It makes sense to buy gold

What is gold’s true value? Both the FT’s Lex column and The Economist have had a crack at answering this in recent weeks.

The Economist uses an elaborate method of taking the gold price in a range of currencies ‘backed by a sound balance sheet’, including the Canadian loonie and the Swiss franc, and comparing the current price to the historical average. Even against the ‘safe haven’ of the franc, gold is overvalued by 60% on this basis. Lex is less thorough. It notes the “price is still about 30% below its January 1980 peak, adjusted for inflation”. But then again, it adds, there’s “no reason for gold to sell at any particular price”.

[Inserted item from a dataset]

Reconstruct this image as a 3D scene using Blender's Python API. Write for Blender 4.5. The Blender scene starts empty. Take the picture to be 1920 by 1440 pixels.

What both publications share is a belief that gold is in a bubble. Underlying this is a sense that there’s something irrational, or even plain stupid, about owning gold. I find this fascinating. I think we can all agree that the world needs a medium of exchange – otherwise we’d still be bartering with one another and we’d never get anything done. And of all the raw materials out there, from copper to cocoa beans to cockle shells, gold is the best option. It’s durable, there’s not a lot of it around, and it’s not useful for much else (this lack of utility is the main reason gold is a better monetary metal than silver).

One thing it’s not is convenient. That’s where paper and electronic money score over gold. But there are times when people are willing to sacrifice convenience for safety, and right now – with every major currency in the world either valued at historic extremes (such as the ‘safe havens’ of the Swissie and the yen) or under threat of extinction (like the euro) – is one of those times.

Now, I’m not saying that gold is a sure thing, or that the market is incapable of ever forming a bubble. It’s happened before and will happen again. I don’t think it’s there yet, but the wider acceptance of gold by bank analysts is a sign that it is now mainstream. And owning nothing but gold would be silly, in the same way that investing 100% of your portfolio in oil or tech stocks or British property would be.

But what I can’t understand is this stubborn intellectual conceit that investing in gold at all is irrational. As David Fuller of Fullermoney notes in response to The Economist piece: “Trust is far more important than any fundamental metric for evaluating gold, and people have learned, or relearned, that they cannot trust fiat currencies as a long-term store of value.”

The US dollar is only 150 years old (it celebrated its birthday last month). It’s just another in a long line of paper currencies, many of which have seen their value dwindle to nothing. You have to make some heroic – dare I say, irrational – assumptions to believe the same fate couldn’t befall the dollar (or the euro, or sterling), at some point. That’s why holding part of your portfolio in gold is perfectly rational.